The Google Apps reseller program includes an authorized logo program, a reseller listing on the Google Apps site and a structure aimed at encouraging Google's direct enterprise sales force to work with partners. But the program doesn't include a deal-registration component to protect partners from being undercut in deals at the last minute by a competitor, or even Google itself.

For VARs that attempted to work with Google after the Postini acquisition but were frustrated by the company's lack of channel experience, that's a deal-breaker.

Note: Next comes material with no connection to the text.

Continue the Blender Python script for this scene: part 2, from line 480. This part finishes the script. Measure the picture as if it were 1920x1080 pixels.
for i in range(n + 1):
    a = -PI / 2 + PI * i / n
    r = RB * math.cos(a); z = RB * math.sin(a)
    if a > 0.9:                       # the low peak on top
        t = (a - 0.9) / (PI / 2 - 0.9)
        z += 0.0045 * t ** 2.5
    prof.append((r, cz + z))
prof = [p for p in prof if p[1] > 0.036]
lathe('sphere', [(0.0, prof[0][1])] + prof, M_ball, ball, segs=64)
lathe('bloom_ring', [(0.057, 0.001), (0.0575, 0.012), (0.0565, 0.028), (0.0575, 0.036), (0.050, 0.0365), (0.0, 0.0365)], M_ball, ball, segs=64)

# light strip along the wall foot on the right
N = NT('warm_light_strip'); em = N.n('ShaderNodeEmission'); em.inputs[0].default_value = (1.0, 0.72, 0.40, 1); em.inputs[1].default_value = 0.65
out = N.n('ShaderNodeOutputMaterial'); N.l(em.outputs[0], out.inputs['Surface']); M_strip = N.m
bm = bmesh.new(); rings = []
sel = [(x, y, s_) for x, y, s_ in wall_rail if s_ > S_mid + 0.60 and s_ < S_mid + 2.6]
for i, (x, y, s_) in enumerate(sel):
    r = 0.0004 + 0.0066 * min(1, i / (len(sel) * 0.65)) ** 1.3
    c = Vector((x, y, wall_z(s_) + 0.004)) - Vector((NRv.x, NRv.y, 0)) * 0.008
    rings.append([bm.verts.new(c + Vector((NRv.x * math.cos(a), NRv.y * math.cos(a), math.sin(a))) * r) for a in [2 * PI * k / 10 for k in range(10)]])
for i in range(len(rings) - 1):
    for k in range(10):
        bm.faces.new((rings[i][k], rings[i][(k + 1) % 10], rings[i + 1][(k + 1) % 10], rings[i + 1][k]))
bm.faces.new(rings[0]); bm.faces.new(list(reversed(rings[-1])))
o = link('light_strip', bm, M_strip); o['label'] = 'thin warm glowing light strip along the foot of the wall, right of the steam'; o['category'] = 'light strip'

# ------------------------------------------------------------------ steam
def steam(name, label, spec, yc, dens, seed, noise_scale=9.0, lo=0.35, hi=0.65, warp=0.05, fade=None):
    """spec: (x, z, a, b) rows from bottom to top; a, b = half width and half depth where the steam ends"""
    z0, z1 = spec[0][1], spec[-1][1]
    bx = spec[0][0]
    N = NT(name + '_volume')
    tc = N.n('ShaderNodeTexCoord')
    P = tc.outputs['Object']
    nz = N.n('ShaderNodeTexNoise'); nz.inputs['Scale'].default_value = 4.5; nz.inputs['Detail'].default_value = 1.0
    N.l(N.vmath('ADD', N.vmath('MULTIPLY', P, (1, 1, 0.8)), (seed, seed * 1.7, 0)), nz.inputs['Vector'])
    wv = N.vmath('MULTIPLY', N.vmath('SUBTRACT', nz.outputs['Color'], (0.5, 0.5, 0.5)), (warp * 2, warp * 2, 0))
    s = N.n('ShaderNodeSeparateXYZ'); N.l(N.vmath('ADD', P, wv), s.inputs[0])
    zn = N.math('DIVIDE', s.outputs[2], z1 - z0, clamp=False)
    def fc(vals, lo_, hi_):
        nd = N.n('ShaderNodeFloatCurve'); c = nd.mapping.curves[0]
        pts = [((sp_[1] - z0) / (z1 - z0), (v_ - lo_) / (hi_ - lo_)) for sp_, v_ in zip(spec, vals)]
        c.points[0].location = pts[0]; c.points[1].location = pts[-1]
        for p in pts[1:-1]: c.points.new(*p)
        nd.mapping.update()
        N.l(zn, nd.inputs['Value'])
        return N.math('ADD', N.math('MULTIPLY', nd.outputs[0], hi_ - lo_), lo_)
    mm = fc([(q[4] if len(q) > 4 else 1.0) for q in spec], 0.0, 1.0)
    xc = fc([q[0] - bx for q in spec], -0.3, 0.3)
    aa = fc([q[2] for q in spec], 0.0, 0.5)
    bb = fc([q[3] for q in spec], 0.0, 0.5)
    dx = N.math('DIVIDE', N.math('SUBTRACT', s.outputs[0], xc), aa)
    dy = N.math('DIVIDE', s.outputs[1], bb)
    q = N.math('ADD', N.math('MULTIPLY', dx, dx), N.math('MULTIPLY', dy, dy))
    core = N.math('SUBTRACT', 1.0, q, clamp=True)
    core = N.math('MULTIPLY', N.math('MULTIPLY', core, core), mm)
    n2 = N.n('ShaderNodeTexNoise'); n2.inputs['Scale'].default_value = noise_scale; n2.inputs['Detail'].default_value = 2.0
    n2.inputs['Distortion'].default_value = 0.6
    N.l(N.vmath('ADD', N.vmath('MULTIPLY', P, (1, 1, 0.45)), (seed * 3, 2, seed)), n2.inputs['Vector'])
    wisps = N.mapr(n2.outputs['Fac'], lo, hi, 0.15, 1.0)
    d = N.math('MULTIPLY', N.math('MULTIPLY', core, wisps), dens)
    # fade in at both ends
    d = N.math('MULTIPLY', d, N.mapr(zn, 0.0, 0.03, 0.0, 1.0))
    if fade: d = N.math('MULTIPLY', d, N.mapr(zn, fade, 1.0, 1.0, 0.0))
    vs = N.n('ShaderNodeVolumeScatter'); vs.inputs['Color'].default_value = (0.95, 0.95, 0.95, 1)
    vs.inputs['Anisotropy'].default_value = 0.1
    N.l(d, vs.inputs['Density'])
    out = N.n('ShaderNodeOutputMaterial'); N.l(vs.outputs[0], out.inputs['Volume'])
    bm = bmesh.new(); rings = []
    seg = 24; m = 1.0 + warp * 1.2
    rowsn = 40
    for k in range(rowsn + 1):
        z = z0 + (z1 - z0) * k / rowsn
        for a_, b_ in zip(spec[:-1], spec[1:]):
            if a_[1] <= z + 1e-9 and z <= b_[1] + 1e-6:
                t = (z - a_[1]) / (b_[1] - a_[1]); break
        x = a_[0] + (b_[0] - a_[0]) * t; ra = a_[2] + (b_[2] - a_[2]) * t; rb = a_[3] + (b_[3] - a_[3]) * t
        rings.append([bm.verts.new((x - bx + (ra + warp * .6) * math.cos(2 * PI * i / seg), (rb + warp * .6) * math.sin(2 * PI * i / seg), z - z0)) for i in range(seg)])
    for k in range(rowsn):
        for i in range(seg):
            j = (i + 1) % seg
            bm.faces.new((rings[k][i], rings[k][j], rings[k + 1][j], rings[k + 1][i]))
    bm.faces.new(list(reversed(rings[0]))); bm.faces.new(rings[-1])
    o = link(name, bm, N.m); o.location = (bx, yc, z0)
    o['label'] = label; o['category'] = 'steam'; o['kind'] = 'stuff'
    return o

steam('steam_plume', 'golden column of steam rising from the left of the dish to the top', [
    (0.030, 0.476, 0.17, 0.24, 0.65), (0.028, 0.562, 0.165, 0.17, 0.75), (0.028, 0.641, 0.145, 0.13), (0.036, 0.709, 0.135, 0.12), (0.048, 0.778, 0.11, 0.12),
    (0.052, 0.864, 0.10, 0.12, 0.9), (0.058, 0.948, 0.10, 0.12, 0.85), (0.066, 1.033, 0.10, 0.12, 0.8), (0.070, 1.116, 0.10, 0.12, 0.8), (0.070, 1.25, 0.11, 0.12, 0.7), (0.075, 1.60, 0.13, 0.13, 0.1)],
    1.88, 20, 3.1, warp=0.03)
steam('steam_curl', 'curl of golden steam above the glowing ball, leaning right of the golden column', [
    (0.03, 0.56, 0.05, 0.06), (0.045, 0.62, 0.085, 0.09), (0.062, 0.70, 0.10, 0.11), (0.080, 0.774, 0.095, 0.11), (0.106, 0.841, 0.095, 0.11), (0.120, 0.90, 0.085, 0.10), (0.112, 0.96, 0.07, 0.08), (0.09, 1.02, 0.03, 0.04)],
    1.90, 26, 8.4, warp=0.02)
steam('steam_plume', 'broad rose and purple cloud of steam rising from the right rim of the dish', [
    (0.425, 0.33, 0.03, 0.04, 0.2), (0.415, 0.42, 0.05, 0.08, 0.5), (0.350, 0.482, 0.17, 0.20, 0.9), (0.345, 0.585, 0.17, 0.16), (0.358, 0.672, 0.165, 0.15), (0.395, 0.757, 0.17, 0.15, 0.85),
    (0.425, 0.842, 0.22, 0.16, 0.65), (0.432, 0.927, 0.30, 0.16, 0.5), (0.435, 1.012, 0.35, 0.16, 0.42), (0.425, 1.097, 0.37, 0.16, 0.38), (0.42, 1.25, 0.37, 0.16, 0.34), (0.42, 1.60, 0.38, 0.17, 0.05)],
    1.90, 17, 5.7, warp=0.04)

"My sole experience working with Google so far has been via their Postini offering, and that interaction taught me that Google hasn't figured out how to work with partners or resellers yet," said Michael Cocanower, president of Phoenix-based solution provider ITSynergy. "Frankly, I have no desire to go through the pain of trying to work with them while they figure things out."

But while the margins around Google Apps aren't huge, the opportunities surrounding the product are inviting to solution providers that have been struggling in a down economy.

"It's better than nothing," said Tony Safoian, president and CEO of SADA Systems, a North Hollywood, Calif.-based solution provider that took part in the Google Apps pilot program. "Twenty percent on any product is not that bad. It's a lot higher than what we make on Microsoft licensing, and I like the recurring revenue nature of it."

Google's lack of channel experience is a concern, but the company has been straightforward with VARs since acquiring Postini and gives them plenty of services opportunities, said Allen Falcon, CEO of Horizon Info Services, a Westborough, Mass.-based Postini reseller that has expanded its portfolio to include Google Apps. For example, Google sells Postini security services directly to end users but leaves the more lucrative work of customer support to its channel partners.

"People will pay us $30 per person, per year, and we give them the support and configuration assistance [as well as] quarterly performance reports and recommendations for configuration changes. We've had no trouble with price becoming an issue," Falcon said.

The fact that Google is focused on recruiting VARs with experience in services shows that the company does understand the channel, he added.

"As opposed to creating artificially high margins around the product itself, this forces us to differentiate ourselves," Falcon said.